▶

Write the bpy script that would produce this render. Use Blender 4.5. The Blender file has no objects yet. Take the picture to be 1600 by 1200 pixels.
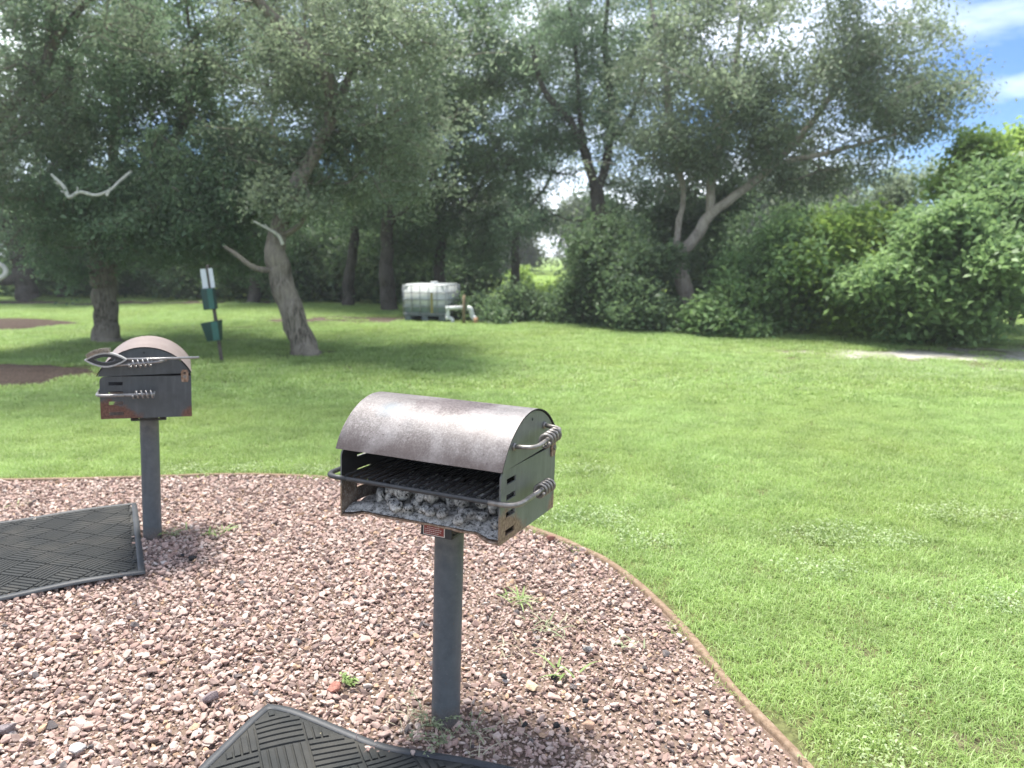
import bpy, bmesh, math, random
import numpy as np
from mathutils import Vector, Matrix, Euler
R = math.radians
SC = bpy.context.scene
COL = SC.collection

# ------------------------------------------------------------------ camera, sky, sun, exposure
cam_d = bpy.data.cameras.new('camera')
cam_d.sensor_width = 36.0
cam_d.lens = 27.0
cam_d.clip_end = 2000
cam_d.dof.use_dof = True
cam_d.dof.focus_distance = 2.45
cam_d.dof.aperture_fstop = 2.8
cam = bpy.data.objects.new('camera', cam_d)
cam.location = (0, 0, 1.45)
cam.rotation_euler = (R(90 - 9.5), 0, 0)
COL.objects.link(cam)
SC.camera = cam

SUN_EL, SUN_AZ = 74.0, -35.0        # azimuth from +Y (ahead of the camera) towards +X
world = bpy.data.worlds.new('World')
SC.world = world
world.use_nodes = True
wn, wl = world.node_tree.nodes, world.node_tree.links
wn.clear()
wout = wn.new('ShaderNodeOutputWorld')
bg = wn.new('ShaderNodeBackground')
sky = wn.new('ShaderNodeTexSky')
sky.sky_type = 'NISHITA'
sky.sun_disc = False
sky.sun_elevation = R(SUN_EL)
sky.sun_rotation = R(SUN_AZ)
sky.air_density = 1.0
sky.dust_density = 0.1
sky.ozone_density = 1.6
tcw = wn.new('ShaderNodeTexCoord')
mpw = wn.new('ShaderNodeMapping')
mpw.inputs['Scale'].default_value = (1.0, 1.0, 3.2)
mpw.inputs['Location'].default_value = (9.4, 4.1, 15.8)
nzw = wn.new('ShaderNodeTexNoise')
nzw.inputs['Scale'].default_value = 2.3
nzw.inputs['Detail'].default_value = 7
nzw.inputs['Roughness'].default_value = 0.55
rpw = wn.new('ShaderNodeValToRGB')
rpw.color_ramp.elements[0].position = 0.41
rpw.color_ramp.elements[1].position = 0.66
rpw.color_ramp.elements[0].color = (0, 0, 0, 1)
rpw.color_ramp.elements[1].color = (0.85, 0.85, 0.85, 1)
mxw = wn.new('ShaderNodeMixRGB')
mxw.inputs['Color2'].default_value = (6.9, 7.1, 7.5, 1)
hsw = wn.new('ShaderNodeMixRGB')
hsw.blend_type = 'MULTIPLY'
hsw.inputs['Fac'].default_value = 1.0
hsw.inputs['Color2'].default_value = (0.215, 0.31, 0.46, 1)
wl.new(sky.outputs['Color'], hsw.inputs['Color1'])
wl.new(tcw.outputs['Generated'], mpw.inputs['Vector'])
wl.new(mpw.outputs['Vector'], nzw.inputs['Vector'])
wl.new(nzw.outputs['Fac'], rpw.inputs['Fac'])
wl.new(rpw.outputs['Color'], mxw.inputs['Fac'])
wl.new(hsw.outputs['Color'], mxw.inputs['Color1'])
wl.new(mxw.outputs['Color'], bg.inputs['Color'])
bg.inputs['Strength'].default_value = 0.10
wl.new(bg.outputs['Background'], wout.inputs['Surface'])

sun_d = bpy.data.lights.new('sun', 'SUN')
sun_d.energy = 2.5
sun_d.angle = R(14)
sun_d.color = (1.0, 0.95, 0.88)
sun = bpy.data.objects.new('sun', sun_d)
sv = Vector((math.sin(R(SUN_AZ)) * math.cos(R(SUN_EL)), math.cos(R(SUN_AZ)) * math.cos(R(SUN_EL)), math.sin(R(SUN_EL))))
sun.rotation_euler = (-sv).to_track_quat('-Z', 'Y').to_euler()
sun.location = (0, 0, 20)
COL.objects.link(sun)

vs = SC.view_settings
vs.view_transform = 'Standard'
vs.look = 'None'
vs.exposure = 2.05
vs.gamma = 1.0
vs.use_curve_mapping = False
SC.cycles.max_bounces = 6
SC.cycles.transparent_max_bounces = 6

# ------------------------------------------------------------------ helpers
def tag(o, label=None, cat=None, group=None, kind=None):
    if label: o['label'] = label
    if cat: o['category'] = cat
    if group: o['group'] = group
    if kind: o['kind'] = kind
    return o

def link(name, me, mats=None, parent=None, smooth=False, loc=None):
    o = bpy.data.objects.new(name, me)
    COL.objects.link(o)
    if mats is not None:
        if not isinstance(mats, (list, tuple)): mats = [mats]
        for m in mats:
            me.materials.append(m)
    if parent is not None: o.parent = parent
    if loc is not None: o.location = loc
    if smooth: me.polygons.foreach_set('use_smooth', np.ones(len(me.polygons), bool))
    return o

def empty(name, loc, rot=(0, 0, 0)):
    o = bpy.data.objects.new(name, None)
    o.empty_display_size = 0.1
    o.location = loc
    o.rotation_euler = rot
    COL.objects.link(o)
    return o

def mesh_np(name, V, faces_k=None, k=4, attr=None, pyfaces=None):
    """mesh from numpy verts and constant-size faces, or a python face list"""
    me = bpy.data.meshes.new(name)
    if pyfaces is not None:
        me.from_pydata([tuple(v) for v in V], [], pyfaces)
    else:
        V = np.ascontiguousarray(V, np.float32)
        F = np.ascontiguousarray(faces_k, np.int32).reshape(-1, k)
        me.vertices.add(len(V)); me.vertices.foreach_set('co', V.ravel())
        me.loops.add(F.size); me.loops.foreach_set('vertex_index', F.ravel())
        me.polygons.add(len(F)); me.polygons.foreach_set('loop_start', np.arange(0, F.size, k, dtype=np.int32))
        try: me.polygons.foreach_set('loop_total', np.full(len(F), k, np.int32))
        except Exception: pass
    if attr:
        for n, a in attr.items():
            at = me.attributes.new(n, 'FLOAT', 'POINT')
            at.data.foreach_set('value', np.ascontiguousarray(a, np.float32))
    me.update(calc_edges=True)
    return me

def tube_arrays(P, rad, sides=8, cap=True, closed=False):
    """tube along polyline P (n,3), radius array -> verts, quads"""
    P = np.asarray(P, float); n = len(P)
    rad = np.broadcast_to(np.asarray(rad, float), (n,))
    T = np.gradient(P, axis=0)
    if closed:
        T = np.roll(P, -1, 0) - np.roll(P, 1, 0)
    T /= np.linalg.norm(T, axis=1)[:, None] + 1e-12
    N = np.zeros_like(P)
    a = np.array([0, 0, 1.0]) if abs(T[0][2]) < .9 else np.array([1.0, 0, 0])
    u = np.cross(T[0], a); u /= np.linalg.norm(u)
    for i in range(n):
        u = u - T[i] * (u @ T[i]); u /= np.linalg.norm(u) + 1e-12
        N[i] = u
    B = np.cross(T, N)
    th = np.linspace(0, 2 * np.pi, sides, endpoint=False)
    V = P[:, None] + rad[:, None, None] * (np.cos(th)[None, :, None] * N[:, None] + np.sin(th)[None, :, None] * B[:, None])
    V = V.reshape(-1, 3)
    i = np.arange(n if closed else n - 1)[:, None]; j = np.arange(sides)[None, :]
    i2 = (i + 1) % n
    j2 = (j + 1) % sides
    Q = np.stack([i * sides + j, i * sides + j2, i2 * sides + j2, i2 * sides + j], -1).reshape(-1, 4)
    return V, Q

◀

Return each line exactly as written. Any picture gets left out.

**REPLY TO THE TASK:**
Write the bpy script that would produce this render. Use Blender 4.5. The Blender file has no objects yet. Take the picture to be 1600 by 1200 pixels.
import bpy, bmesh, math, random
import numpy as np
from mathutils import Vector, Matrix, Euler
R = math.radians
SC = bpy.context.scene
COL = SC.collection

# ------------------------------------------------------------------ camera, sky, sun, exposure
cam_d = bpy.data.cameras.new('camera')
cam_d.sensor_width = 36.0
cam_d.lens = 27.0
cam_d.clip_end = 2000
cam_d.dof.use_dof = True
cam_d.dof.focus_distance = 2.45
cam_d.dof.aperture_fstop = 2.8
cam = bpy.data.objects.new('camera', cam_d)
cam.location = (0, 0, 1.45)
cam.rotation_euler = (R(90 - 9.5), 0, 0)
COL.objects.link(cam)
SC.camera = cam

SUN_EL, SUN_AZ = 74.0, -35.0        # azimuth from +Y (ahead of the camera) towards +X
world = bpy.data.worlds.new('World')
SC.world = world
world.use_nodes = True
wn, wl = world.node_tree.nodes, world.node_tree.links
wn.clear()
wout = wn.new('ShaderNodeOutputWorld')
bg = wn.new('ShaderNodeBackground')
sky = wn.new('ShaderNodeTexSky')
sky.sky_type = 'NISHITA'
sky.sun_disc = False
sky.sun_elevation = R(SUN_EL)
sky.sun_rotation = R(SUN_AZ)
sky.air_density = 1.0
sky.dust_density = 0.1
sky.ozone_density = 1.6
tcw = wn.new('ShaderNodeTexCoord')
mpw = wn.new('ShaderNodeMapping')
mpw.inputs['Scale'].default_value = (1.0, 1.0, 3.2)
mpw.inputs['Location'].default_value = (9.4, 4.1, 15.8)
nzw = wn.new('ShaderNodeTexNoise')
nzw.inputs['Scale'].default_value = 2.3
nzw.inputs['Detail'].default_value = 7
nzw.inputs['Roughness'].default_value = 0.55
rpw = wn.new('ShaderNodeValToRGB')
rpw.color_ramp.elements[0].position = 0.41
rpw.color_ramp.elements[1].position = 0.66
rpw.color_ramp.elements[0].color = (0, 0, 0, 1)
rpw.color_ramp.elements[1].color = (0.85, 0.85, 0.85, 1)
mxw = wn.new('ShaderNodeMixRGB')
mxw.inputs['Color2'].default_value = (6.9, 7.1, 7.5, 1)
hsw = wn.new('ShaderNodeMixRGB')
hsw.blend_type = 'MULTIPLY'
hsw.inputs['Fac'].default_value = 1.0
hsw.inputs['Color2'].default_value = (0.215, 0.31, 0.46, 1)
wl.new(sky.outputs['Color'], hsw.inputs['Color1'])
wl.new(tcw.outputs['Generated'], mpw.inputs['Vector'])
wl.new(mpw.outputs['Vector'], nzw.inputs['Vector'])
wl.new(nzw.outputs['Fac'], rpw.inputs['Fac'])
wl.new(rpw.outputs['Color'], mxw.inputs['Fac'])
wl.new(hsw.outputs['Color'], mxw.inputs['Color1'])
wl.new(mxw.outputs['Color'], bg.inputs['Color'])
bg.inputs['Strength'].default_value = 0.10
wl.new(bg.outputs['Background'], wout.inputs['Surface'])

sun_d = bpy.data.lights.new('sun', 'SUN')
sun_d.energy = 2.5
sun_d.angle = R(14)
sun_d.color = (1.0, 0.95, 0.88)
sun = bpy.data.objects.new('sun', sun_d)
sv = Vector((math.sin(R(SUN_AZ)) * math.cos(R(SUN_EL)), math.cos(R(SUN_AZ)) * math.cos(R(SUN_EL)), math.sin(R(SUN_EL))))
sun.rotation_euler = (-sv).to_track_quat('-Z', 'Y').to_euler()
sun.location = (0, 0, 20)
COL.objects.link(sun)

vs = SC.view_settings
vs.view_transform = 'Standard'
vs.look = 'None'
vs.exposure = 2.05
vs.gamma = 1.0
vs.use_curve_mapping = False
SC.cycles.max_bounces = 6
SC.cycles.transparent_max_bounces = 6

# ------------------------------------------------------------------ helpers
def tag(o, label=None, cat=None, group=None, kind=None):
    if label: o['label'] = label
    if cat: o['category'] = cat
    if group: o['group'] = group
    if kind: o['kind'] = kind
    return o

def link(name, me, mats=None, parent=None, smooth=False, loc=None):
    o = bpy.data.objects.new(name, me)
    COL.objects.link(o)
    if mats is not None:
        if not isinstance(mats, (list, tuple)): mats = [mats]
        for m in mats:
            me.materials.append(m)
    if parent is not None: o.parent = parent
    if loc is not None: o.location = loc
    if smooth: me.polygons.foreach_set('use_smooth', np.ones(len(me.polygons), bool))
    return o

def empty(name, loc, rot=(0, 0, 0)):
    o = bpy.data.objects.new(name, None)
    o.empty_display_size = 0.1
    o.location = loc
    o.rotation_euler = rot
    COL.objects.link(o)
    return o

def mesh_np(name, V, faces_k=None, k=4, attr=None, pyfaces=None):
    """mesh from numpy verts and constant-size faces, or a python face list"""
    me = bpy.data.meshes.new(name)
    if pyfaces is not None:
        me.from_pydata([tuple(v) for v in V], [], pyfaces)
    else:
        V = np.ascontiguousarray(V, np.float32)
        F = np.ascontiguousarray(faces_k, np.int32).reshape(-1, k)
        me.vertices.add(len(V)); me.vertices.foreach_set('co', V.ravel())
        me.loops.add(F.size); me.loops.foreach_set('vertex_index', F.ravel())
        me.polygons.add(len(F)); me.polygons.foreach_set('loop_start', np.arange(0, F.size, k, dtype=np.int32))
        try: me.polygons.foreach_set('loop_total', np.full(len(F), k, np.int32))
        except Exception: pass
    if attr:
        for n, a in attr.items():
            at = me.attributes.new(n, 'FLOAT', 'POINT')
            at.data.foreach_set('value', np.ascontiguousarray(a, np.float32))
    me.update(calc_edges=True)
    return me

def tube_arrays(P, rad, sides=8, cap=True, closed=False):
    """tube along polyline P (n,3), radius array -> verts, quads"""
    P = np.asarray(P, float); n = len(P)
    rad = np.broadcast_to(np.asarray(rad, float), (n,))
    T = np.gradient(P, axis=0)
    if closed:
        T = np.roll(P, -1, 0) - np.roll(P, 1, 0)
    T /= np.linalg.norm(T, axis=1)[:, None] + 1e-12
    N = np.zeros_like(P)
    a = np.array([0, 0, 1.0]) if abs(T[0][2]) < .9 else np.array([1.0, 0, 0])
    u = np.cross(T[0], a); u /= np.linalg.norm(u)
    for i in range(n):
        u = u - T[i] * (u @ T[i]); u /= np.linalg.norm(u) + 1e-12
        N[i] = u
    B = np.cross(T, N)
    th = np.linspace(0, 2 * np.pi, sides, endpoint=False)
    V = P[:, None] + rad[:, None, None] * (np.cos(th)[None, :, None] * N[:, None] + np.sin(th)[None, :, None] * B[:, None])
    V = V.reshape(-1, 3)
    i = np.arange(n if closed else n - 1)[:, None]; j = np.arange(sides)[None, :]
    i2 = (i + 1) % n
    j2 = (j + 1) % sides
    Q = np.stack([i * sides + j, i * sides + j2, i2 * sides + j2, i2 * sides + j], -1).reshape(-1, 4)
    return V, Q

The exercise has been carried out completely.